American: The Bill Hicks Story has no intention of tearing this reputation down – it was made with the full cooperation of Hicks’ family and friends, many of whom are heard interviewed on the voiceover, with their testimonies taking the place of a single narrator – but it explodes several of the myths that have obscured reality. The portrait that emerges is of a romantic figure, despite his flaws, and a man who was intensely focused on a career as a professional comedian from a precociously young age.

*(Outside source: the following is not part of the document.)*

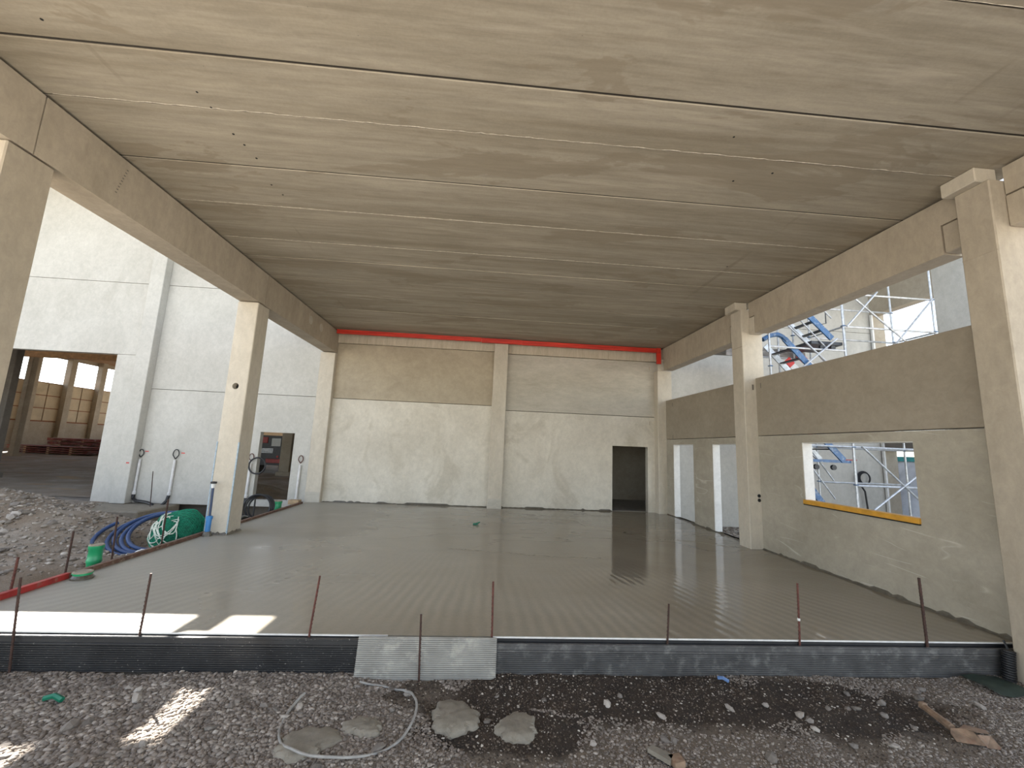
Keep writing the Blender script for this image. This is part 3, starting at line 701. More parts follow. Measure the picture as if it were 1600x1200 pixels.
MB().box(-5.10, -4.68, 12.974, 12.985, 0.0, .30).build('stain_plate', M_BACK_UP2, t)
t, sh = column('pale concrete column in the middle of the back wall', .268, .70, 12.86, 13.2, -.1, 5.24)
MB().box(.285, .685, 12.855, 12.865, .0, .29).build('stain_plate', M_BACK_UP2, t)
t, sh = column('concrete column in the far right corner beside the doorway', XR, 6.05, 12.87, 13.2, -.3, 4.50)
MB().box(XR+.01, XR+.18, 12.86, 12.9, 4.50, 4.875).build('support_nib', M_COLUMN, t)
def right_column(label, y0, y1, mat, sockets=False):
    t, sh = column(label, XR, 6.05, y0, y1, -.6, 5.08, mat)
    zc0, zc1 = 5.08, ZC-.004
    MB().box(5.485, 5.76, y0+.05, y1+.06, zc0, zc1, .01).build('head_block', M_COLUMN, t)
    MB().box(XBR-.003, 6.0, y1, y1+.30, 4.51, 4.88, .012).build('support_nib', mat, t)
    MB().box(XBR-.003, 6.0, y0-.165, y0, 4.51, 4.88, .012).build('support_nib', mat, t)
    # casting seam across the shaft
    MB().box(XR-.003, XR+.01, y0+.005, y1-.005, 4.23, 4.243).build('casting_seam', M_BEAM, t)
    MB().box(XR+.18, XR+.22, y0-.004, y0+.004, 3.28, 3.40).build('lifting_pocket', M_DARKCOL, t)
    if sockets:
        for z in (.97, 1.06): MB().lathe([(.035, -.006), (.035, .003)], (5.805, y0, z), 14, 'Y').build('socket', M_SOCKET, t)
    return t
right_column('middle concrete column of the right wall, with two small dark sockets low down', 8.455, 8.84, M_COLUMN, True)
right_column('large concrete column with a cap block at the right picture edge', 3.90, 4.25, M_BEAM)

def beam(label, poly, x0, x1, strip=True, mat=None):
    ys = [p[0] for p in poly]
    t = thing('concrete_beam', label, 'beam', ((x0+x1)/2, (min(ys)+max(ys))/2, min(p[1] for p in poly)))
    MB().prism(poly, 0, x0, x1).build('beam_body', mat or M_BEAM, t)
    if strip: MB().box(x0+.05, x1-.05, min(ys), max(ys), 5.224, ZC+.003).build('bearing_strip', M_SOCKET, t)
    return t
TB = 5.226
rect = lambda y0, y1, z0: [(y0, z0), (y1, z0), (y1, TB), (y0, TB)]
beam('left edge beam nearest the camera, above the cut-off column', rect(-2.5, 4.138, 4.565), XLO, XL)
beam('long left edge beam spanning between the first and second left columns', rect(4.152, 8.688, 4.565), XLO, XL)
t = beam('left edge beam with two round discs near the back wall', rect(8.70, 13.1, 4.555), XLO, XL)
for y in (10.96, 11.68):
    MB().lathe([(.115, 0), (.115, .006), (.10, .010), (0, .010)], (XL, y, 4.95), 24, 'X').build('round_disc', M_BACK_UP2, t)
mb = MB()
for q in range(9): 
    zz = 4.75+q*.045; mb.box(XL-.001, XL+.002, 5.05+.012*q, 5.075+.012*q, zz, zz+.012)
mb.build('nail_marks', M_DARKCOL, bpy.data.objects['concrete_beam.001'])['kind'] = 'stuff'
def rbeam(label, y0, y1, n0, n1):
    """dapped ends leave room for the nibs of the columns"""
    p = []
    if n0: p += [(y0, 4.895), (n0, 4.895), (n0, 4.50)]
    else: p += [(y0, 4.50)]
    if n1: p += [(n1, 4.50), (n1, 4.895), (y1, 4.895)]
    else: p += [(y1, 4.50)]
    p += [(y1, TB), (y0, TB)]
    return beam(label, p, XBR, 6.05)
rbeam('right edge beam nearest the camera, mostly outside the picture', -2.5, 3.89, None, 3.71)
rbeam('right edge beam above the wide window opening', 4.265, 8.445, 4.565, 8.265)
rbeam('right edge beam above the two tall slots', 8.855, 12.96, 9.155, 12.80)

# red strips under the ceiling along the back wall
def red(label, x0, x1, z0, z1, y0=12.76):
    t = thing('red_strip', label, 'strip', ((x0+x1)/2, y0+.03, z0), 'red strips under the ceiling')
    MB().box(x0, x1, y0, y0+.06, z0, z1, .004).build('web', M_RED, t)
    MB().box(x0, x1, y0-.018, y0, z1-.045, z1-.005).build('top_flange', M_RED, t)
    MB().box(x0, x1, y0-.018, y0, z0+.005, z0+.04).build('bottom_flange', M_RED, t)
red('long red strip under the ceiling left of the middle back column', -4.62, -.16, 5.095, 5.225)
red('short red strip above the middle back column overlapping its neighbours', -.155, 1.12, 5.07, 5.215, 12.74)
red('long red strip under the ceiling right of the middle back column', 1.125, 5.50, 5.07, 5.21)
t = thing('red_strip', 'short upright red strip hanging in the far right corner', 'strip', (5.585, 12.80, 4.70), 'red strips under the ceiling')
MB().box(5.51, 5.645, 12.74, 12.80, 4.70, 5.22, .004).build('web', M_RED, t)
MB().box(5.51, 5.535, 12.725, 12.74, 4.70, 5.22).build('side_flange', M_RED, t); MB().box(5.62, 5.645, 12.725, 12.74, 4.70, 5.22).build('side_flange', M_RED, t)

# ------------------------------------------------------------------ slab edge: ribbed boards, white strip, stakes
def ribbed(label, x0, x1, y, z0, z1, mat, cat='edging', lean=0.0, nr=12, lips=True, thick=.018, name='edging_board'):
    """board with horizontal ribs, profile extruded along X; lean moves the foot towards the camera"""
    t = thing(name, label, cat, ((x0+x1)/2, y, z0))
    H = z1-z0; top = z1-(.075 if lips else .004); pts = []
    def yy(z): return y-lean*(z1-z)/H
    pitch_ = (top-z0)/nr; pts.append((z0, 0))
    for i in range(nr):
        b = z0+i*pitch_; pts += [(b+pitch_*.15, -.010), (b+pitch_*.50, -.010), (b+pitch_*.72, 0), (b+pitch_*.98, 0)]
    pts.append((top, 0))
    front = [(yy(z)+d, z) for z, d in pts]; back = [(yy(top)+thick, top), (yy(z0)+thick, z0)]
    MB().prism(front+back, 0, x0, x1).build('ribbed_web', mat, t)
    if lips:
        MB().box(x0, x1, y-.016, y+thick, z1-.075, z1-.057, .003).build('lower_lip', mat, t)
        MB().box(x0, x1, y-.006, y+thick, z1-.057, z1-.016, .002).build('flat_band', mat, t)
        MB().box(x0, x1, y-.018, y+thick, z1-.016, z1, .003).build('top_lip', mat, t)
    return t
ribbed('black ribbed plastic edging board along the front of the slab, left half', -6.3, -1.04, 4.333, -.305, -.008, M_BLACKPL)
ribbed('greyish black ribbed edging board along the front of the slab, right half', .235, 6.6, 4.333, -.315, -.035, M_GREYBLPL)
ribbed('light grey ribbed plastic plate leaning over the gap between the black edging boards', -1.055, .248, 4.315, -.345, .022, M_GREYPL, 'plate', .07, 22, False, .012, 'ribbed_plate')
def estrip(x0, x1, z1, label):
    t = thing('edge_strip', label, 'strip', ((x0+x1)/2, 4.383, -.05), 'white slab edge strips')
    MB().box(x0, x1, 4.378, 4.394, z1-.014, z1, .002).build('white_top', M_WHITESTRIP, t); MB().box(x0, x1, 4.380, 4.394, -.28, z1-.014).build('dark_gap_fill', M_BLACK, t)  # black lower strip stands in for the shaded gap behind the board
estrip(-5.06, -.80, .006, 'thin white strip along the slab front behind the left black board')
estrip(.20, 5.84, .004, 'thin white strip along the slab front behind the right board')
def stake(label, p0, p1, mat=None, r=.0095, group='steel stakes along the slab front', nick=None):
    p0 = Vector(p0); p1 = Vector(p1)
    t = thing('steel_stake', label, 'stake', p0, group)
    MB().tube([p0, p0.lerp(p1, .5)+Vector((random.uniform(-.004, .004), 0, 0)), p1], r, 8).build('bar', mat or M_RUST, t)
    mb = MB(); L = (p1-p0).length; n = int(L/.035); d = (p1-p0).normalized()
    for i in range(2, n-1):
        c = p0.lerp(p1, i/n); mb.tube([c-d*.004, c+d*.004], r*1.16, 8)
    mb.build('ribs', mat or M_RUST, t)['kind'] = 'stuff'
    if nick: MB().lathe([(r*1.3, -.012), (r*1.5, 0), (r*1.3, .012)], p0.lerp(p1, nick), 10).build('pale_mark', M_WHITESTRIP, t)
    return t
stake('dark steel stake in front of the black edging at the far left', (-4.03, 4.295, -.33), (-4.10, 4.295, .49))
stake('rusty stake second from the left, rising behind the black edging', (-3.06, 4.365, -.29), (-3.04, 4.37, .525), M_RUST)
stake('tall rusty stake leaning right, left of the grey plate', (-1.55, 4.365, -.29), (-1.49, 4.37, .535), M_RUSTRED)
stake('short stake standing in front of the grey ribbed plate', (-.455, 4.215, -.36), (-.485, 4.27, .24))
stake('rusty stake at the right end of the grey plate', (.205, 4.365, -.29), (.19, 4.37, .515), M_RUSTRED)
stake('short rusty stake in front of the slot reflections', (1.945, 4.365, -.29), (1.985, 4.37, .335), M_RUST)
stake('red stake with a pale mark halfway up', (3.35, 4.365, -.29), (3.375, 4.37, .56), M_RUSTRED, nick=.585)
stake('thickest tall dark stake, rightmost in front of the right wall', (4.77, 4.365, -.29), (4.75, 4.37, .64), M_RUST, .013)
sg = 'steel stakes along the left formwork'
stake('short leaning red-brown stake at the left picture edge, outside the red board', (-5.13, 5.28, -.45), (-5.13, 5.30, .39), M_RUSTRED, .012, sg)
stake('tall thin stake beside the joint of the red and brown boards', (-5.13, 5.90, -.45), (-5.13, 5.91, .55), M_RUST, .011, sg)
stake('stake in front of the blue hose coil', (-5.13, 6.60, -.45), (-5.13, 6.54, .63), M_RUST, .011, sg)
stake('stake standing in front of the green net bundle', (-5.13, 7.50, -.40), (-5.13, 7.49, .75), M_RUST, .012, sg)
stake('thin dark rod standing against the pale outer wall between two white conduits', (-9.08, 12.6, -.2), (-9.16, 12.6, .76), M_RUST, .010, 'rods by the outer wall')
stake('black stake on the slab edge beside the far green pipe', (-5.10, 10.2, -.3), (-5.10, 10.2, .42), M_BLACK, .018, sg)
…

He was performing regularly at comedy clubs in Houston, Texas from his mid-teens. Hicks’ family granted the filmmakers access to their private archive of film footage of such performances, many of which are seen here publicly for the first time. The rage Hicks would later turn on political hypocrisy, the manipulations of those in power and other such subjects, was here directed closer to home – at his family, at former girlfriends – but his brilliance is clear. The film is at its strongest when covering these early years, and is particularly good at setting us in the world of American stand-up comedy in the mid to late 1980s, when Hicks performed in Houston with his peers and friends the ‘Outlaw Comics’ – Dwight Slade, Jimmy Pineapple, Andy Huggins and others.
The film moves through Hicks’ move to LA, his toiling on the American stand-up circuit, where he was held in huge esteem by his peers but neglected by a wider audience, the alcoholism and drug use that nearly derailed his career as promoters refused to book him (“like throwing gasoline on the fire”, as one interviewee remembers), and then the rock-star like success he achieved in the UK.

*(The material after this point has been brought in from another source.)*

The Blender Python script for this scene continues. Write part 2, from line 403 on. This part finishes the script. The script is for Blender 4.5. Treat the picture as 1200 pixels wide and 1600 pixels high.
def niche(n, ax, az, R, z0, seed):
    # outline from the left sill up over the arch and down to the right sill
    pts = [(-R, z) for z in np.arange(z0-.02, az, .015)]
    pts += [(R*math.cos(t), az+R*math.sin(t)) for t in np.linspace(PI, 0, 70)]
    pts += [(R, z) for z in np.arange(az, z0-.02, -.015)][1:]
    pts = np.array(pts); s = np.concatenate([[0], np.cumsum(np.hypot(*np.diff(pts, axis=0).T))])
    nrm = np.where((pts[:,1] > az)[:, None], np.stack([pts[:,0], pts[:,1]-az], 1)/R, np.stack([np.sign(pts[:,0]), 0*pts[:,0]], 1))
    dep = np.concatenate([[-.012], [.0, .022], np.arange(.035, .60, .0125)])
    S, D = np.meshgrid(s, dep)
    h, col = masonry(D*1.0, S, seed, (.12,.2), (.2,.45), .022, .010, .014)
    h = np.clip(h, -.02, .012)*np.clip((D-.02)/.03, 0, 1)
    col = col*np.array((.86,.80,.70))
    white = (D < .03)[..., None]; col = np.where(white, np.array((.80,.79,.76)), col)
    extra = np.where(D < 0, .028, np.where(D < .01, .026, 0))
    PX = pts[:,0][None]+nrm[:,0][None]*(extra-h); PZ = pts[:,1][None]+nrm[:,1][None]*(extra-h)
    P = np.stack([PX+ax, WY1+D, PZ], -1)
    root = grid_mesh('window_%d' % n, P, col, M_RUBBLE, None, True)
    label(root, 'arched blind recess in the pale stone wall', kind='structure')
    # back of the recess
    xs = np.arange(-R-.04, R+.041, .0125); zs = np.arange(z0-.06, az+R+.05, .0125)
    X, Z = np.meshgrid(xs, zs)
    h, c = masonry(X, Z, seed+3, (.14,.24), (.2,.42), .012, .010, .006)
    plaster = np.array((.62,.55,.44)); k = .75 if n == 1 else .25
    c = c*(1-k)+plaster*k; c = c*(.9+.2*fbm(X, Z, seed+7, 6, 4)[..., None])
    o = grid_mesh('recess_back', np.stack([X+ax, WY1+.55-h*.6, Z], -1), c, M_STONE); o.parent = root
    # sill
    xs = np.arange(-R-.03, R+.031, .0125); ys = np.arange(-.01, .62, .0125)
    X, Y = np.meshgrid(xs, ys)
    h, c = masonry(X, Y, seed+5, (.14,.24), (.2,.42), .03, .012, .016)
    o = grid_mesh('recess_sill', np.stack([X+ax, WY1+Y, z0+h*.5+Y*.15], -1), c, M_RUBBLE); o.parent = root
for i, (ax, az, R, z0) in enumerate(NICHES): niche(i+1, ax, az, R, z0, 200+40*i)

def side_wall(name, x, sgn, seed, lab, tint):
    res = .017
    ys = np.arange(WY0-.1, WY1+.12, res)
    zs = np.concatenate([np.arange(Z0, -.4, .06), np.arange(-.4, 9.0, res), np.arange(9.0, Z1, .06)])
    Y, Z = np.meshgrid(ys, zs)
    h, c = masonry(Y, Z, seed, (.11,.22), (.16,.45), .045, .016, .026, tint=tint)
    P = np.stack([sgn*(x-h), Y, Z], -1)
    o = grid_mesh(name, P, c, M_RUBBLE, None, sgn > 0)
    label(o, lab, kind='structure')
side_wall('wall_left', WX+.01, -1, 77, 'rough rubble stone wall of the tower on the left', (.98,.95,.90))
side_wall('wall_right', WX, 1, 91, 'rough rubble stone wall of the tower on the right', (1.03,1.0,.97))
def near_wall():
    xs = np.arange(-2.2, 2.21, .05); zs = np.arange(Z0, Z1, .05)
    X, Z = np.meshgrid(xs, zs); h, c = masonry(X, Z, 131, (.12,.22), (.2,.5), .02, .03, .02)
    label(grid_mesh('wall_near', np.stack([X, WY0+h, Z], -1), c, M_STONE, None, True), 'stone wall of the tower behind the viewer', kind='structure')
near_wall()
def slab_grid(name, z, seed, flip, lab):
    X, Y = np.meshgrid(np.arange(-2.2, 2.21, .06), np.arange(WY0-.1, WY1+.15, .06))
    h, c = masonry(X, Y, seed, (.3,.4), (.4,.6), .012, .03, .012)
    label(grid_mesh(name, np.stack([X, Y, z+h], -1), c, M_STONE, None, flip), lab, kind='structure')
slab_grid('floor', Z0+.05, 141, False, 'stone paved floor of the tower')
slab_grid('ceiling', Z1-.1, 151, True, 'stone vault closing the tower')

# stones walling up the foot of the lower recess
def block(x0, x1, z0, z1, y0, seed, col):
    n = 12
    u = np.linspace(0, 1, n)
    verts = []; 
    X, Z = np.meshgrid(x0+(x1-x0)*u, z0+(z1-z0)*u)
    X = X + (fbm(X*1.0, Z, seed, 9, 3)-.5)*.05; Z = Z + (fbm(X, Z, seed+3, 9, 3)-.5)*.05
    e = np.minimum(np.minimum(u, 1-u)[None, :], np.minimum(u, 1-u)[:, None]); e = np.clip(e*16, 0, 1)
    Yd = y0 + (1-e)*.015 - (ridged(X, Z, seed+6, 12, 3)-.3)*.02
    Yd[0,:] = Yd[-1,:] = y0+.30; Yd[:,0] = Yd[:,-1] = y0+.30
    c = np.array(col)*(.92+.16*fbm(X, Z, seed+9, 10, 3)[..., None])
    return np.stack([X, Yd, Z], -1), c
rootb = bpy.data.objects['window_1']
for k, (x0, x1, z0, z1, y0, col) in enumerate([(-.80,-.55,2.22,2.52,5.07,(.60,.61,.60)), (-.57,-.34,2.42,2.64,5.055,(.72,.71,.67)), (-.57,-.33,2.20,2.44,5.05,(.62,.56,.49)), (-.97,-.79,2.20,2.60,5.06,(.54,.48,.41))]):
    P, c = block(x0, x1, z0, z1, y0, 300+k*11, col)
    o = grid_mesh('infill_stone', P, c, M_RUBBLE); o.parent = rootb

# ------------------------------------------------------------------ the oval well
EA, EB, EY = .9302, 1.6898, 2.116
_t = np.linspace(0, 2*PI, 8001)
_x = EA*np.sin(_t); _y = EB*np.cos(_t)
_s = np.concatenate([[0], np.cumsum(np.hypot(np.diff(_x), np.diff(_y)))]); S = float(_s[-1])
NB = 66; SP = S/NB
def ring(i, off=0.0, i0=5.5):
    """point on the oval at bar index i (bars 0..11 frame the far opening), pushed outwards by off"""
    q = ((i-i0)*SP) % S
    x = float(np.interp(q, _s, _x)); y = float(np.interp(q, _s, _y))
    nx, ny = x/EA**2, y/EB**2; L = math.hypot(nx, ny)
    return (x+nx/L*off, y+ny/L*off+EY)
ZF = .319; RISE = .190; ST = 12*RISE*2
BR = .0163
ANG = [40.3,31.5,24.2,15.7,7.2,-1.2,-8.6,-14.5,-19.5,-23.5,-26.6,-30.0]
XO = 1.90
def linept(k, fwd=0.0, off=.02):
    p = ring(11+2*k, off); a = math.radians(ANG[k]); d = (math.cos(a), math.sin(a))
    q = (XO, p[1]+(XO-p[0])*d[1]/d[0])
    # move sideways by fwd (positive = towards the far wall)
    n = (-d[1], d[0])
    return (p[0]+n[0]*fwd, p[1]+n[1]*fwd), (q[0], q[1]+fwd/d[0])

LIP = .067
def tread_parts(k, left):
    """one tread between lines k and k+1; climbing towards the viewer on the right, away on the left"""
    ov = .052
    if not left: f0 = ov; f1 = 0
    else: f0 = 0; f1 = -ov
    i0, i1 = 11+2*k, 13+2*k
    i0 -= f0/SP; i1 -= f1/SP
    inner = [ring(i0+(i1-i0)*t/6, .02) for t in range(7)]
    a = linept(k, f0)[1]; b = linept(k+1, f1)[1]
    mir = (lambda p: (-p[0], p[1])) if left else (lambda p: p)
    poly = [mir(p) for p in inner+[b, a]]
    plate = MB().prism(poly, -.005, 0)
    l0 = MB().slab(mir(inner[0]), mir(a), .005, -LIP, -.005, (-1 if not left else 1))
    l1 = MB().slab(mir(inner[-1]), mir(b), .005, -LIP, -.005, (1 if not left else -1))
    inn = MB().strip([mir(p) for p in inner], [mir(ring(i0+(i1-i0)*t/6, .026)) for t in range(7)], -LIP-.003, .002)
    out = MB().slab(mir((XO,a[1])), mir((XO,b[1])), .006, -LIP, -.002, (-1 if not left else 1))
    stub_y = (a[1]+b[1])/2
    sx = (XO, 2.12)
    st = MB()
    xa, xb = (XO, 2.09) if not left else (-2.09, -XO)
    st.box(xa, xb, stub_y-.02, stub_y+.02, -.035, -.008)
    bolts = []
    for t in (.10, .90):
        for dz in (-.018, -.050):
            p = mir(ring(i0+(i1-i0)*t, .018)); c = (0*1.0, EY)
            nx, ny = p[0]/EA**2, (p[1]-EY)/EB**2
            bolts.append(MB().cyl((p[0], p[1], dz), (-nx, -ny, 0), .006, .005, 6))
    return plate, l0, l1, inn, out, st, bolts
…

American largely avoids using talking heads, instead using a mix of archive footage, voiceover and ‘animated stills’ – a style borrowed from The Kid Stays in the Picture, the documentary about Paramount boss Robert Evans. Figures are moved from one still and placed on another, and zooms and animation are used to suggest three dimensions. It’s an ingenious approach, but at times over elaborate and distracting.
The 110-minute cut premiered at the LFF feels overlong, and repetitive on some aspects of Hicks’ life (particularly when dealing with his use of psychedelic drugs – though the filmmakers do work in Hicks’ brilliant routine on a rare ‘positive LSD experience’ news story, where a young man ‘realises all matter is merely energy condensed to a slow vibration and we are all one consciousness experiencing itself subjectively… and here’s Tom with the weather’), while others (such as his relationships with girlfriends) are passed over. Nevertheless, the film gets as close to Hicks the man as we can hope for, and he emerges as an even more courageous, visionary figure as a result.